This past August I noticed a new garden along South Michigan Avenue, just south of Jackson Street, in downtown Chicago, and while most of the landscape beds along the commercial district of Michigan Avenue are filled with seasonal flowers, these beds were more reflective of the nearby gardens designed by Roy Diblik at the Art Institute of Chicago and the Shedd Aquarium, and Piet Oudolf’s Lurie Garden in Millennium Park, two blocks north; the beds were planted entirely in ornamental grasses, including some Midwest native grasses.
These beds once held petunias, angelonias and other summer annuals. The new plantings of ornamental grasses are not only a better economic solution, they beautifully give a nod to the unique Midwest prairie landscape.
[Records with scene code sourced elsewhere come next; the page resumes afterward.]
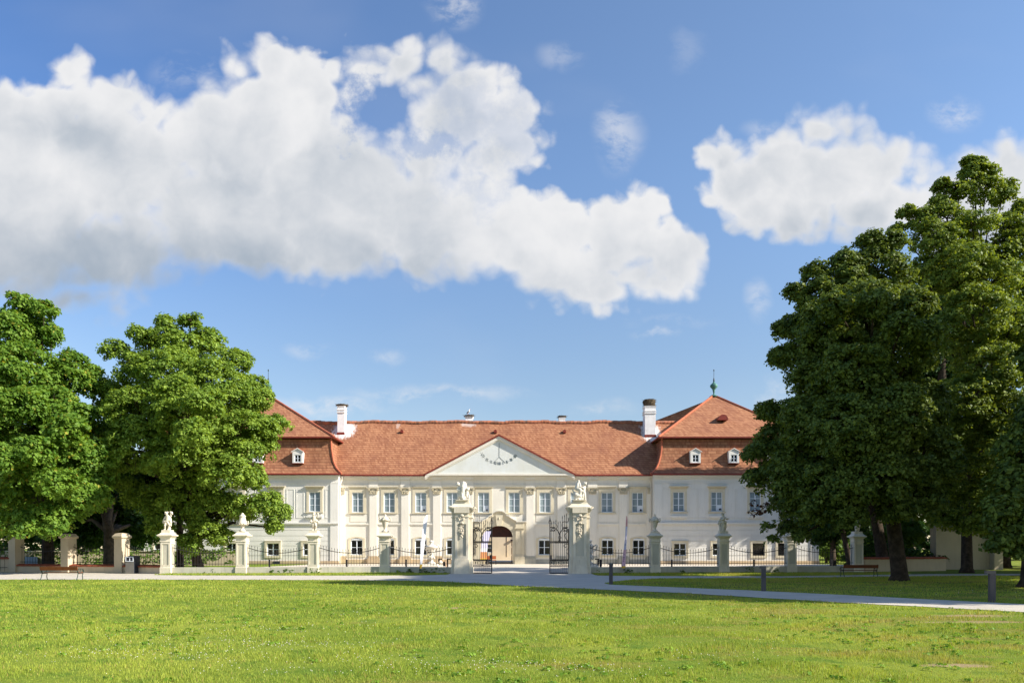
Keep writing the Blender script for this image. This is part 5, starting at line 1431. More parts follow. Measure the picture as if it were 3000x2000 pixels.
t = thing('stork', 'black and white stork standing on one of the chimney nests', 'bird', (sx, 89.3, sz), R(20))
m = MB()
for a, b, r0, r1 in [((-0.10,0,0.34),(0.06,0,0.50),0.085,0.11), ((0.06,0,0.50),(0.12,0,0.60),0.09,0.05), ((0.12,0,0.60),(0.11,0,0.70),0.045,0.035), ((0.11,0,0.70),(0.15,0,0.76),0.035,0.05), ((-0.10,0,0.34),(-0.18,0,0.26),0.07,0.03)]: m.caps(a, b, r0, r1)
remesh(m.build('body', M['bird_white'], t, local=True), 0.012, 1)
for s in (-1, 1):
    m = MB(); m.caps((-0.20, s*0.06, 0.24), (0.02, s*0.10, 0.48), 0.035, 0.075); m.build('wing', M['bird_black'], t, smooth=True, local=True)
    m = MB(); m.tube([(-0.02, s*0.05, 0.38), (-0.05, s*0.05, 0.2), (0.0, s*0.05, 0.0)], 0.011, 5); m.build('leg', M['bird_red'], t, local=True)
m = MB(); m.tube([(0.18, 0, 0.76), (0.34, 0, 0.70)], [0.018, 0.004], 6); m.build('bill', M['bird_red'], t, local=True)
# =================================================================== GROUND
def sheet(name, poly, z, mat, thick=0.0):
    m = MB()
    m.poly([(x, y, z) for x, y in poly])
    o = m.build(name, M[mat]); tag(o, kind='structure'); return o
m = MB(); g = 1500.0
m.poly([(-g, -g, 0), (g, -g, 0), (g, g, 0), (-g, g, 0)])
tag(m.build('lawn', M['lawn']), kind='structure')
def gp(px, py): D = 3740.0/(py-1605); return (PX(px, D), D)
near = [(-60, 40.4)] + [gp(*q) for q in ((0, 1697), (500, 1697.3), (1000, 1698.5), (1250, 1701), (1400, 1708), (1500, 1715), (1700, 1723.5), (2000, 1737), (2400, 1761), (3000, 1793))] + [(22.0, 15.2), (40, 5.5)]
farr = [(40, 9.0), (24.5, 17.6)] + [gp(*q) for q in ((3000, 1770), (2560, 1747), (2237, 1731), (1790, 1712), (1768, 1708))]
upper_near = [gp(*q) for q in ((1800, 1703), (1850, 1698), (1926, 1694), (2300, 1692), (2600, 1688))] + [(33, 47.2), (60, 50)]
upper_far = [(60, 52.5), (34, 49.8), (27, 49.0), gp(2300, 1687.3), gp(1900, 1686.8), (5.3, 46.5), (5.25, 50.4), (-4.1, 50.4), (-4.2, 48.0), (-6.5, 46.6), (-9, 46.4), (-20, 46.6), (-22.6, 47.4), (-23.2, 49.9), (-30, 51.8), (-60, 56)]
def jit(poly, amp=0.07, step=0.8):
    out = []; rr = random.Random(11)
    for i in range(len(poly)):
        a = Vector(poly[i]); b = Vector(poly[(i+1) % len(poly)]); L = (b-a).length; n = max(1, int(L/step)) if L < 60 else 1
        for k in range(n):
            p = a.lerp(b, k/n); out.append((p.x+rr.uniform(-amp, amp), p.y+rr.uniform(-amp, amp)))
    return out
PATH = near + farr + upper_near + upper_far
sheet('path', jit(PATH), 0.012, 'gravel')
COURT = [(-4.1, 50.41), (5.25, 50.41), (25, 54.4), (25.3, 58), (34, 60.5), (34, 79.9), (15, 79.9), (15, 107.9), (-14, 107.9), (-14, 81.5), (-21, 79.9), (-23.5, 62), (-22.9, 49.75), (-18, 50.25), (-13.34, 50.75), (-8.7, 51.6)]
sheet('courtyard', COURT, 0.006, 'court_gravel')

def inside(poly, x, y):
    P = np.array(poly); n = len(P); res = np.zeros(len(x), bool); j = n-1
    for i in range(n):
        xi, yi = P[i]; xj, yj = P[j]
        c = ((yi > y) != (yj > y)) & (x < (xj-xi)*(y-yi)/((yj-yi) if yj != yi else 1e-9)+xi)
        res ^= c; j = i
    return res
def patch_free(x, y):
    ok = np.ones(len(x), bool)
    for (a, b, rx, ry) in PATCHES:
        ok &= (((x-a)/rx)**2+((y-b)/ry)**2) > 0.6*rng.random(len(x))+0.35
    return ok
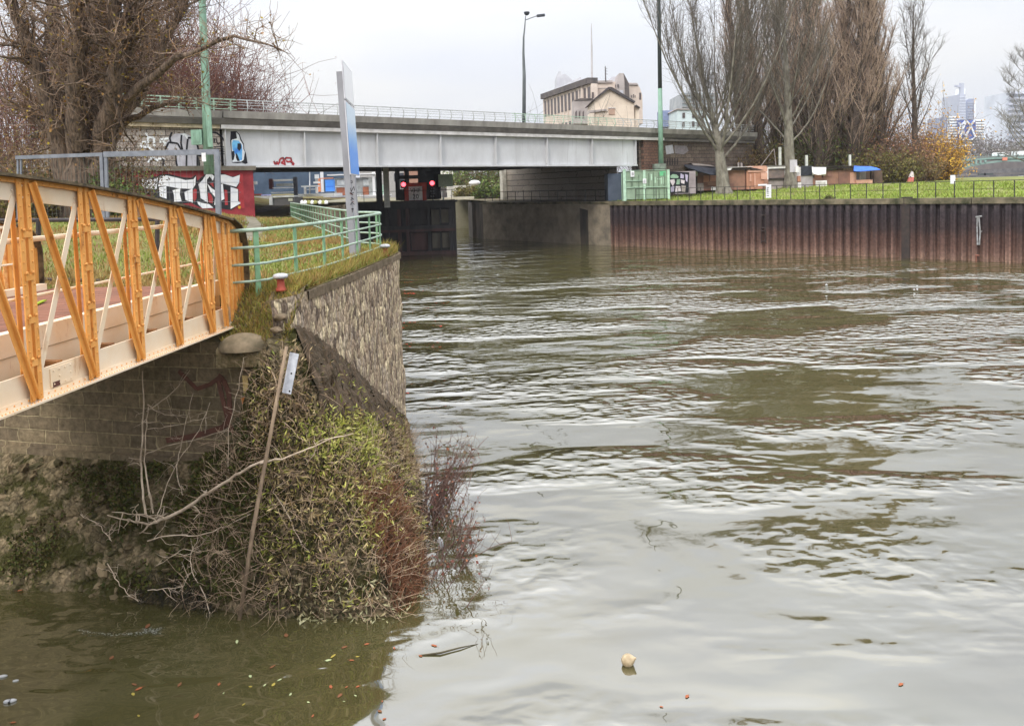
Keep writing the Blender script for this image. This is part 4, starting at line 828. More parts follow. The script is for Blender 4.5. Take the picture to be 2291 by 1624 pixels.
def panelmat():
    m = bpy.data.materials.new('panel_blue'); m.use_nodes = True; nt = m.node_tree; N = nt.nodes; K = nt.links; b = N['Principled BSDF']; b.inputs['Roughness'].default_value = .35
    tc = N.new('ShaderNodeTexCoord'); sp = N.new('ShaderNodeSeparateXYZ'); K.new(tc.outputs['Object'], sp.inputs[0])
    no = N.new('ShaderNodeTexNoise'); no.inputs['Scale'].default_value = 3; K.new(tc.outputs['Object'], no.inputs['Vector'])
    ad = N.new('ShaderNodeMath'); ad.operation = 'MULTIPLY_ADD'; K.new(no.outputs['Fac'], ad.inputs[0]); ad.inputs[1].default_value = .25; K.new(sp.outputs['Z'], ad.inputs[2])
    mr = N.new('ShaderNodeMapRange'); K.new(ad.outputs[0], mr.inputs[0]); mr.inputs[1].default_value = 2.1; mr.inputs[2].default_value = 4.0
    cr = N.new('ShaderNodeValToRGB'); e = cr.color_ramp.elements; e[0].position = .40; e[0].color = A(84, 142, 226, .78); e[1].position = .8; e[1].color = A(190, 206, 238, .78); x = e.new(.56); x.color = A(130, 172, 232, .78)
    K.new(mr.outputs[0], cr.inputs[0]); K.new(cr.outputs[0], b.inputs['Base Color']); return m
pylon()
# ================================================================== GREEN QUAY RAILING AND BOLLARDS
M_RAILG = mat('railing_green', A(128, 168, 130, .9), A(108, 144, 110, .9), scale=5, rough=.5, bump=.08)
M_RAILT = mat('railing_top', A(176, 194, 176, 1.0), A(146, 166, 146, 1.0), scale=6, rough=.5)
def quay_railing():
    t = thing('quay_railing', (-4.3, 18, 4.58), 'pale green four bar railing curving round the grassy quay corner', 'railing')
    # path of the railing, set back from the edge, then along the lock to the bridge
    path = []
    y = 14.35; path += [(-4.95, 13.95), (-4.6, 14.1)]
    while y < 22.3: path.append((edge_l(y)-.42-.30*sstep(17, 14, y), y)); y += .35
    path += [(-3.68, 22.55), (-3.78, 22.95), (-3.98, 23.3), (-4.25, 23.65), (-4.6, 24.05)]
    y = 24.6
    while y < 56: path.append((edge_l(y)-.35-.3*sstep(26, 24, y), y)); y += .9
    P = [Vector((x, y, 4.58)) for x, y in path]
    for z, r in ((1.10, .036), (.80, .026), (.50, .026), (.20, .024)):
        mb = MB(); mb.tube([p+Vector((0, 0, z)) for p in P], r, 6); mb.build('rail', M_RAILT, t, smooth=True)
    # posts every 1.15 m
    L = 0; nxt = .5; cnt = 0
    for a, b in zip(P, P[1:]):
        d = (b-a); l = d.length
        while nxt <= L+l:
            p = a+d*((nxt-L)/l); u = d.normalized(); mb = MB()
            zb = z_left(p.x, p.y)
            mb.bar(Vector((p.x, p.y, zb-.1)), p+Vector((0, 0, 1.08)), .10, .028, side=u); mb.build('post', M_RAILG, t); nxt += 1.3; cnt += 1
        L += l
    # bollards
    for px, py, lab in ((629, 651, 'red mooring bollard with white cap near the footbridge end'), (862, 573, 'red mooring bollard with white cap at the far curve of the quay')):
        p = on(px, py, 4.6); g = thing('bollard', p, lab, 'bollard', 'red and white mooring bollards on the quay edge')
        mb = MB(); mb.lathe(p, [(.10, 0), (.095, .03), (.068, .08), (.064, .2), (.075, .22)], 14); mb.build('base', mat('bollard_red', A(168, 78, 62, .9), A(140, 66, 54, .9), scale=8, rough=.6), g, smooth=True)
        mb = MB(); mb.lathe(p, [(.08, .215), (.125, .235), (.135, .265), (.115, .295), (.05, .31)], 14); mb.build('cap', mat('bollard_white', A(205, 205, 208, 1.0), A(165, 165, 168, 1.0), scale=8, rough=.6), g, smooth=True)
quay_railing()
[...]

Over a dozen varieties of grasses and sedges make up the plantings, the various species form a block-long tapestry of complementary and contrasting texture and color. Below is a list of the grasses that I identified, some cultivars are a “best guess.”
- Schyzachrium scoparium, Little Bluestem ‘Jazz’ or ‘The Blues’ – Midwest native grass cultivar
- Molinia caerulea, ‘Variegata‘ & ‘Skyracer‘ Moor Grass
- Muhlenbergia capillaris, Regal Mist Grass – Midwest native grass
- Festuca glauca, ‘Elijah Blue’ Fescue
- Carex divulsa (C. tumulicola), ‘Berkeley‘ Evergreen sedge – Northeast U.S. native sedge
- Carex bucananii, ‘Red Rooster’ Leatherleaf Sedge
- Pennesetum sp. ‘Red Head‘
- Panicum virgatum ‘Dallas Blues’ – Midwest native cultivar
- Deschampsia cespitosa, ‘Goldtau’ Tufted Hair Grass
- Sesleria autumnalis, Autumn Moor Grass
- Sorghastrum nutans ‘Sioux Blue’
- Calamagrostis x acutiflora ‘Karl Foerster’
- Hakonechloa macra ‘Aureola’
Having been only recently planted, the grasses are not yet mature, but are looking good during their first August.
Some Autumn Images of the Garden
An aluminum figure stands among the grasses, part of a larger art installation called “Borders” by Icelandic sculptor, Steinunn Thorarinsdottir.
Some of the grasses show a dramatic color change, such as the Little Bluestem. Shown above in its summer blue-gray foliage, and below in its autumnal copper-rose hue. Also notice, also, how much the ‘Red Rooster’ sedge has grown since August – the “hair plug” look is gone.